My limited experience is that friendships grow over time and they often develop as a result of some shared interest or experience which brings us together and acts as the fuel and sustenance for the development of our bond. I do not think that one can authentically succeed in being a friend of someone abstractly without some process of forming a bond and shared interest or experience. Friendship is a practical relationship built over time and is a result often of doing other things.

Upon reading the work of C.S. Lewis, I realised that the clumsy intuition I held in regard to friendship was not as odd or perhaps silly as I had wondered. Lewis’ essay Friendship — The Least Necessary Love provides an interesting exploration of the problem of friendship and furthermore reminds us of the classical roots of Lewis’ conception of friendship and the continued significance of classical understandings of friendship despite or perhaps because of the way in which our understandings of the term have changed over time.

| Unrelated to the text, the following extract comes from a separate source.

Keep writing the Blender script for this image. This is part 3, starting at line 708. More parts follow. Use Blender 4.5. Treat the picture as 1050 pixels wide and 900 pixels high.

Among the many nuggets of wisdom contained in Lewis’ essay, he points out in comparing friends to lovers that: “Lovers are always talking to one another about their love; friends hardly ever talk about friendship. Lovers are normally face to face, absorbed in each other; friends, side by side, absorbed in some common interest.”

Lewis provides us with what he refers to as “the typical expression of opening friendship” which he points out often starts with some kind of opening line: “What? You too? I thought I was the only one.”Note that friendship is not opened by some kind of application or vague theoretical desire. To come out of the blue and say “let’s be friends” is not the normal opening line for the development of a friendship. Lewis is quite explicit and caustically so on this point.

He writes: “That is why those pathetic people who simply ‘want friends’ can never make any. The very condition of having friends is that we should want something else besides friends.”

The key to the development and sustenance of friendship is that it is often formed as part of a process or practices aimed at other things. Common purpose in some task or issue, shared experience that provides some sense of belonging and develops the basis for friendship is important. Often when we think of the problems associated with people failing to develop friendships, we pay insufficient attention to the process that underpins the successful creation of friends. Why can’t we just be friends, we ask? If the argument in this piece of writing has any credence, the problem of friendship involves a lot more than simply wanting to be friends at a particular moment in time.

Understanding the importance of developing shared common purposes is something that is often dismissed in a world focused on self-regard and pure individual achievement.

Recognising that friendship, which the ancients saw as a school of virtue, rests often on processes of involvement in shared interest and experience is something we should pay attention to. Friendship takes time to develop. It is often the result of involvement in other things. The social importance of this ought not to be underestimated, especially in our educational institutions.